Makemake has a small moon. Orcus has a fairly large moon relative to is size, similar to Pluto. I'm slightly bitter that Salacia is here guven that astronomers don't even consider it a dwarf planet. Orcus is also much more interesting. 172.68.64.133 08:07, 20 March 2024 (UTC)

Imagining (especially) the gas planet examples, and some sort of mechanical means (partly overlapping plates of 'moon armour', that can slide over each other, remaining gas-tight?) allowing free vertical moment, I'm wondering how much the shell could contain and actually compress the predominantly atmospheric mass below it. Not being in orbit (perhaps give it the nominal gas-cloud spin), having chosen the amount of atmosphere it sits upon it'll not really be held up by the previously uncapped atmosphere, but as it falls inwards it must eventually pressurise the volume within until it equalises against the hermetic (and magically balanced, to not crumple and fold inwards irregularly) shielding material... 172.69.194.21 16:14, 19 March 2024 (UTC)

Now, the real challenge is doing it quickly - that is, on noticing danger, armor the planet, then dearmor and rebuild the moon when danger passes. -- Hkmaly (talk) 20:00, 19 March 2024 (UTC)

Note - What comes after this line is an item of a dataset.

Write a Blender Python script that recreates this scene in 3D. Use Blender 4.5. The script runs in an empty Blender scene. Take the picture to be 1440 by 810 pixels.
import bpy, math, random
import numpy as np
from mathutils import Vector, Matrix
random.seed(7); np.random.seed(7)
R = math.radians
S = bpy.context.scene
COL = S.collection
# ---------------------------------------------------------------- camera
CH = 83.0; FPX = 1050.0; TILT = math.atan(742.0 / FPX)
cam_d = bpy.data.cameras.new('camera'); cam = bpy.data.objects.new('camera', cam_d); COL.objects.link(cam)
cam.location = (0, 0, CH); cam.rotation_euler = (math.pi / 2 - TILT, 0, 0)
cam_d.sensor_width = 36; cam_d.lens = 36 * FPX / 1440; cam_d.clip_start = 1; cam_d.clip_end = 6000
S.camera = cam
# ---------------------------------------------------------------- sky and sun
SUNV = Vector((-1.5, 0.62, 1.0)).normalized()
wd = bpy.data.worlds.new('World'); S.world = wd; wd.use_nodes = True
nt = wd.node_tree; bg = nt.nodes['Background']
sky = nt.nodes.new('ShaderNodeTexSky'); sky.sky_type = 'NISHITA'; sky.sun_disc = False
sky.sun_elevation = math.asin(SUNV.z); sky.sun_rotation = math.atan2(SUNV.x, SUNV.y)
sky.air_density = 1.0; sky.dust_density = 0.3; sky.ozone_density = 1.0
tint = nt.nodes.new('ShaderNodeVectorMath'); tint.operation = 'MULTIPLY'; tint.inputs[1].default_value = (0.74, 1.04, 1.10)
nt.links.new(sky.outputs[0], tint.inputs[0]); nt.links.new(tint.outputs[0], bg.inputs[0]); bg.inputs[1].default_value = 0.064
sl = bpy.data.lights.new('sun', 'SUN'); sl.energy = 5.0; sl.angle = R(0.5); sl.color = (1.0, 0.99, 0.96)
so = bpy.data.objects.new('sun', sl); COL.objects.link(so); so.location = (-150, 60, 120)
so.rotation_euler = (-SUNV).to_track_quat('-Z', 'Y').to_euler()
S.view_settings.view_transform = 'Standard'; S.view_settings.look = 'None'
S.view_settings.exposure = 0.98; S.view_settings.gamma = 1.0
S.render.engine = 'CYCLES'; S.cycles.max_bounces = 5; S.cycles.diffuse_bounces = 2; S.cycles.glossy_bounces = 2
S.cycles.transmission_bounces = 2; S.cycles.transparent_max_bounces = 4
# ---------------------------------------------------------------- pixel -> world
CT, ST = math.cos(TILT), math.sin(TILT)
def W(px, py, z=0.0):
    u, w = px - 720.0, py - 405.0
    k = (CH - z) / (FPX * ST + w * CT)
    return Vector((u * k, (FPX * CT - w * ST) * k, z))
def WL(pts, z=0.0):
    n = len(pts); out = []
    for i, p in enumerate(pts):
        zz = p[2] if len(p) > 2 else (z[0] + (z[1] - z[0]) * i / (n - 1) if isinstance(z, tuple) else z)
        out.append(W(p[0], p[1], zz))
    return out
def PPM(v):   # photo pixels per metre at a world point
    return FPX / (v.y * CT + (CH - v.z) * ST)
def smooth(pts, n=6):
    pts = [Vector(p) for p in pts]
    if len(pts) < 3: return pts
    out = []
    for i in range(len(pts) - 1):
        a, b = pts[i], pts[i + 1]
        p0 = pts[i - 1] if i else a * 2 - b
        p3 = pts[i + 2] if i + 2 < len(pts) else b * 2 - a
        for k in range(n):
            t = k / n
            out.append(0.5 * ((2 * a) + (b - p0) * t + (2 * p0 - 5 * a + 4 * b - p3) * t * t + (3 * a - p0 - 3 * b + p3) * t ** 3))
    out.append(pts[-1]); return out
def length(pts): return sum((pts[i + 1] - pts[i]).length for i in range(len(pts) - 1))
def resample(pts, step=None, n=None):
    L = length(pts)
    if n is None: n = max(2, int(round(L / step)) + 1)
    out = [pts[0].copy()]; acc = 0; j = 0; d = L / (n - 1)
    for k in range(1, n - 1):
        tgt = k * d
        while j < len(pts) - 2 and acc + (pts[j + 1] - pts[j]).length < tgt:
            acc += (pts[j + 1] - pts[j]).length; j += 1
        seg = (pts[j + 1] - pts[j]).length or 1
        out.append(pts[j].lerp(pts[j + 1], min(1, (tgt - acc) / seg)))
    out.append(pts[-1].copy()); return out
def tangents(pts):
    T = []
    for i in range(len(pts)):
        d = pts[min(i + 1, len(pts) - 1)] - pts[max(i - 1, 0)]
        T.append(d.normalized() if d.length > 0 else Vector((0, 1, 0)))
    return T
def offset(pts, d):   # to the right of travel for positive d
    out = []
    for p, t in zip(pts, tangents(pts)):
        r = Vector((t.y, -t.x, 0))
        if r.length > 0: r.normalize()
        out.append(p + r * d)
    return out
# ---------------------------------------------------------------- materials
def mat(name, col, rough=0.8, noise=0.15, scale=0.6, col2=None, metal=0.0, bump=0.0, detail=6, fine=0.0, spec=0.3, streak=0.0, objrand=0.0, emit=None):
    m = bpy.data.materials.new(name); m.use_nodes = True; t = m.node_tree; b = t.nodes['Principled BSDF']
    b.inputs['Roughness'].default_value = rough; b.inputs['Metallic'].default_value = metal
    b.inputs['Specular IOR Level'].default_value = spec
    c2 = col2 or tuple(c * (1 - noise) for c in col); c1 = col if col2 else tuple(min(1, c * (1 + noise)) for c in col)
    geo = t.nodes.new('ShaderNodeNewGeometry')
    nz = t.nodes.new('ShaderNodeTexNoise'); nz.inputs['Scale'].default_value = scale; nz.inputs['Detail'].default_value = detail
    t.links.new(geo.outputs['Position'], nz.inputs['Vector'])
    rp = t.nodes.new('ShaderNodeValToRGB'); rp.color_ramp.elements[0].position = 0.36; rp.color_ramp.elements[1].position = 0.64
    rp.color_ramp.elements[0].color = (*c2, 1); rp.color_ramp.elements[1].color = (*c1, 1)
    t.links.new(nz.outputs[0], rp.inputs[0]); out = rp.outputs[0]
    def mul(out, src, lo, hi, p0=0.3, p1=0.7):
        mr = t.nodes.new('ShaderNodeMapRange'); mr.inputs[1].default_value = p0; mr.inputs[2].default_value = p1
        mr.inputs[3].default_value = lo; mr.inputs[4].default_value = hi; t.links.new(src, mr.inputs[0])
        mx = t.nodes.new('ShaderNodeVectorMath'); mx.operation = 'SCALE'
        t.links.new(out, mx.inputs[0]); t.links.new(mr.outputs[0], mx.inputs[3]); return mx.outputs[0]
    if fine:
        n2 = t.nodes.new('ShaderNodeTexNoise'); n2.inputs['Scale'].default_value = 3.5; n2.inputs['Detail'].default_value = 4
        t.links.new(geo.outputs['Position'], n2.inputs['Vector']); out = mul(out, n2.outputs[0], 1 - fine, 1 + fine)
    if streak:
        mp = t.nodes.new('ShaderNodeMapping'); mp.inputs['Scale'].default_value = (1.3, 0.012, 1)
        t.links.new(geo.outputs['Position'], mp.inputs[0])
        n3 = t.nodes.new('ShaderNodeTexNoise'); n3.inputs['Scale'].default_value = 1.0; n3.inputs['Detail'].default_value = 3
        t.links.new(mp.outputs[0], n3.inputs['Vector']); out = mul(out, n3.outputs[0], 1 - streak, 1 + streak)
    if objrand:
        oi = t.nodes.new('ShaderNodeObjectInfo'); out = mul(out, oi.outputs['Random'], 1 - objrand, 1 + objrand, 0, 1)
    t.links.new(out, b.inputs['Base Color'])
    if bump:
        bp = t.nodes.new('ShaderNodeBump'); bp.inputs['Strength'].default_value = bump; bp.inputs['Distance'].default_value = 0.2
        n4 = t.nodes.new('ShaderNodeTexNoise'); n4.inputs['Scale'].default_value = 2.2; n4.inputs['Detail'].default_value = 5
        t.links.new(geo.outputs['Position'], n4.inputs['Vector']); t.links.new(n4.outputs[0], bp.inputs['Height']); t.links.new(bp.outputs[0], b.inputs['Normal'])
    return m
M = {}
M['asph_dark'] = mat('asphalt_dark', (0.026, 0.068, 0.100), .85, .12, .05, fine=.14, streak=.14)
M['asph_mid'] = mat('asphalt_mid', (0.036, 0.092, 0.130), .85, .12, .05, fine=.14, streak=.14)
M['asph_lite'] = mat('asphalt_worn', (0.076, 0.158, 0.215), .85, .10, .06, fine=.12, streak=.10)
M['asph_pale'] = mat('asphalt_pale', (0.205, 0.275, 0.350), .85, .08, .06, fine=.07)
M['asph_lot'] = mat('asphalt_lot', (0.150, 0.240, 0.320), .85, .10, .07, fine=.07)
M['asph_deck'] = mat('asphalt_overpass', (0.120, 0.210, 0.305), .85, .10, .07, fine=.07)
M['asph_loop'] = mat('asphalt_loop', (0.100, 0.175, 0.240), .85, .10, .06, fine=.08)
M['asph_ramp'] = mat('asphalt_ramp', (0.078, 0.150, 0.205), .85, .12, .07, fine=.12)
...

I thought I was being very clever when I added the gravitational compression effects, because some tiny moons have a low density, and some of them aren't remotely as solid as the Earth's Moon because they only formed from separate rocks quite recently. But then someone applied this thought to the planet itself, where I feel (without any motivation to do the math) that such effects should be utterly negligible 5 billion years after the solar system's formative period... (though, who knows what else Pluto/Charon hold in store??) So: I'm not sure if the bit in brackets about the minuscule gravitational compression effect on the host planet should stay in the explanation. Transgalactic (talk) 21:30, 19 March 2024 (UTC)

Since as far as we currently know, there is no life on the other planets, isn't rather biocentric to suggests that the preservation of life is relevant to protecting the planet earth? (Intended as humor, if you didn't get it.) Inquirer (talk) 00:22, 20 March 2024 (UTC)

I wasn't aware that Phobos and Deimos are so tiny. Neat! 172.70.111.45 13:58, 20 March 2024 (UTC)

Of those we know, Phobos is listed at somewhere around 80th-or-more by size (and Deimos 90th-or-more), depending upon what you count as a moon (and any more discoveries we may be making). Both smaller than Pluto's largest two-or-three satellites (Charon, if you count it as such, plus Hydra and Nix), and and a significant number of major asteroids. At some point, we're going to be more certain whether they were actually originally Mars-crossing asteroids/similar that ended up captured, or a different origin. All indeed interesting, if it piques your interest. 172.69.194.61 15:26, 20 March 2024 (UTC)

How thick would the armor be around the Sun, if the rest of the Solar System's mass, including the Oort Cloud, were used? Before it turns to plasma, that is. 172.70.39.42 18:45, 21 March 2024 (UTC)

Let's try and use the Munrovian approximation:

• Solar surface: 6.09×10¹² or 6.078×10¹² km² (I get at least two different figures, depending on where on wikipedia I look)
• System Volume:
  • Sun is 1.412×10¹⁸ or 1.409×10¹⁸ km³, for reference, but we don't actually count that. It contains 99.86% of the mass, but complex density pigeonholing makes that not any easy fact to derive from.
  • I can add up to 2.387×10¹⁵ volume from the largest objects (down to 400km in radius), after that is extreme guesswork, even of what objects we might not know of.
    • Which means that 0.17% of the system's volume (so far counted) is not in the Sun, in case you're interested.
  • What we don't know enough about, I'm not sure we can easily estimate...
• Volume/Surface=393ish km
  • The first 235km is Jupiter (assuming we can do this with all that gas)
  • Add the other three gas giants, we get to 392km
  • The next 30 bodies contribute a little over 419m, of which Earth is 178m, Venus the next 153m, Mars 27m, from then on it very quickly becomes pocket-change (4.4cm, the last on my list)
  • I doubt we can do that much more with the cumulative <400km objects, and Kuiper and Oort objects (so far uncounted) might not help significantly.
  • The "new Planet 9" (post-Lovell 'Planet X') might do a little bit more, if it exists. It's supposed to be Super-Earth size, by those who think it's there to be found (and, if it isn't perhaps the same missing mass (and volume) is there in a lot of snaller trans-Neptunian objects, so still worth quoting). That's perhaps 8-64 times Earth's volume, adding 1.5-11km to this particular estimate of Sun-armour.

I'm a little surprised it was that much, actually, I expected it to be thinner just from thinking about how the Sun had so much surface to spread the planets over. But it looks like I underestimated the gas-giant contribution, until I got my hands on hard numbers. 172.71.242.175 21:25, 21 March 2024 (UTC)